From Ho Chi Minh’s fictional Diary:

20 December 1946
Hanoi, Vietnam

Threatened with a new French takeover I promulgated this battlecry!

“Compatriots all over the country!

As we desired peace, we made concessions. But the more concessions we made, the further the French colonialists went because they were resolved to invade our country once again.

No! We would rather sacrifice all than lose our country. We are determined not to be enslaved....

Men and women, old and young, regardless of creeds, political parties, or nationalities, all the Vietnamese must stand up to fight the French colonialists to save the fatherland. Those who have rifles will use their rifles; those who have swords will use their swords; those who have no swords will use spades, hoes, or sticks. Everyone must endeavor to oppose the colonialists and save this country.

Even if we have to endure the hardship of the Resistance War, with the determination to make sacrifices, victory will surely be ours.”

In the early days of the revolution, Ho lived in a house on stilts as some ethnic minority people in the countryside did. Later he moved to a small house and tended a garden. After returning to Hanoi, he again lived in a small house on stilts on the grounds of the French-built governor’s mansion.

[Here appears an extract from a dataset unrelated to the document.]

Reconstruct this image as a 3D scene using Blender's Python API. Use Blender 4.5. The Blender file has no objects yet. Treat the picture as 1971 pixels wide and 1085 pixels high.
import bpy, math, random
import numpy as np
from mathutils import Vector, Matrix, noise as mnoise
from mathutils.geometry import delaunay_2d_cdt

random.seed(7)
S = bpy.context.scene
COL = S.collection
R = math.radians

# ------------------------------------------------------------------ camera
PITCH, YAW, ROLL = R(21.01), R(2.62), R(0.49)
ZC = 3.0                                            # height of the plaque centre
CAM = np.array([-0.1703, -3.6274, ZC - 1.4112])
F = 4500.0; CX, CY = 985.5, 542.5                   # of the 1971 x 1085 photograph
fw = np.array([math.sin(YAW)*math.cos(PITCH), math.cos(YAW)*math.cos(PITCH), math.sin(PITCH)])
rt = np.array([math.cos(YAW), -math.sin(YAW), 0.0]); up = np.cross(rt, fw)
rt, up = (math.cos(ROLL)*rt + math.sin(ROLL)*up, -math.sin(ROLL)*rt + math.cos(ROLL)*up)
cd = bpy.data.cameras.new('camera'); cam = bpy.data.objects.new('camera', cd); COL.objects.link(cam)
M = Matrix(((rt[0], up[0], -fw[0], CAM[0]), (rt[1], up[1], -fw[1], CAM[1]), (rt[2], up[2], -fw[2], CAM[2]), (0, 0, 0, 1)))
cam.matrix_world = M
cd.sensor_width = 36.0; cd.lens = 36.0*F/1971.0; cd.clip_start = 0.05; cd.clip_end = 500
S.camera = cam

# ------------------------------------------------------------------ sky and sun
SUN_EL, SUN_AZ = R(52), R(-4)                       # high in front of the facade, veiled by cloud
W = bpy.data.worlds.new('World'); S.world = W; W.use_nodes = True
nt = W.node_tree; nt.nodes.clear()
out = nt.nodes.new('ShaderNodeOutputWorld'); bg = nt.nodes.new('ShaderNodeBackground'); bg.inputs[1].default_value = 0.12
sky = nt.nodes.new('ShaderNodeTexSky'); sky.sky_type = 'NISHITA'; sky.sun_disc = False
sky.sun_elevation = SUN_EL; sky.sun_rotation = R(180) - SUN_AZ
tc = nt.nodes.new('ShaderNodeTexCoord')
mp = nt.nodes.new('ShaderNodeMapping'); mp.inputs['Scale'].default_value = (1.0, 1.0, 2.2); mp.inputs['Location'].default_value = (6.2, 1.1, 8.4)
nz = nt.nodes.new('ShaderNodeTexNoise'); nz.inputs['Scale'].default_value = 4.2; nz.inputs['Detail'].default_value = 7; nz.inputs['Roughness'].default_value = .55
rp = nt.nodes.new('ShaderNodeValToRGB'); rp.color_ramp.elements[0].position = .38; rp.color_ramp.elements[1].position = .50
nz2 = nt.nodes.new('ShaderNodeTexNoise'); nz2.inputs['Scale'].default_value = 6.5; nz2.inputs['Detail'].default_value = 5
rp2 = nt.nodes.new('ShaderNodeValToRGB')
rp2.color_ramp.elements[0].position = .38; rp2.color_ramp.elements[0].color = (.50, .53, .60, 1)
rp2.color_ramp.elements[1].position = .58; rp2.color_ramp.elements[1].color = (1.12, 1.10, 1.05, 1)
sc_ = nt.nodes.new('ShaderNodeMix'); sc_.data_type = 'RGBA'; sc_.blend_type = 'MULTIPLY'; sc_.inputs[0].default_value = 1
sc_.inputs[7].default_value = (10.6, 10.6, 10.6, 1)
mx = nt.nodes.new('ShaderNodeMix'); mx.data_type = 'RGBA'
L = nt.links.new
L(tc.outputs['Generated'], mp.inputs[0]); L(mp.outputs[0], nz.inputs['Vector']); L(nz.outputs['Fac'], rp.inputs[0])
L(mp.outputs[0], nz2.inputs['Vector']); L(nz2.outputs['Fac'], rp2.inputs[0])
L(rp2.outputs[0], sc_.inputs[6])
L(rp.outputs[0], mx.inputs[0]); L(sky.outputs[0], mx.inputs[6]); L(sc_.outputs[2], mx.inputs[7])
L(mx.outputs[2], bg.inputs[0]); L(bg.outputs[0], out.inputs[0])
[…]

Unlike the British who granted independence to India in 1948, the French fought to keep control of Vietnam from 1946 until they were defeated at Dien Bien Phu in 1954. During the early days of the war, the French quickly convinced the U.S. that Ho Chi Minh was a communist pawn of the Soviet Union rather than a nationalist who was, above all else, determined for Vietnamese independence and national unification. By defining the war as an anti-communist crusade, the French could count on aid from America. They did get U.S. aid until by 1954, the U.S. was paying for nearly all of the costs of the war. In spite of this aid and over 150,000 troops (the September 1946 treaty called for a maximum of 20,000 troops), the victories for the French were few and far between. They controlled only the large cities and main lines of communication.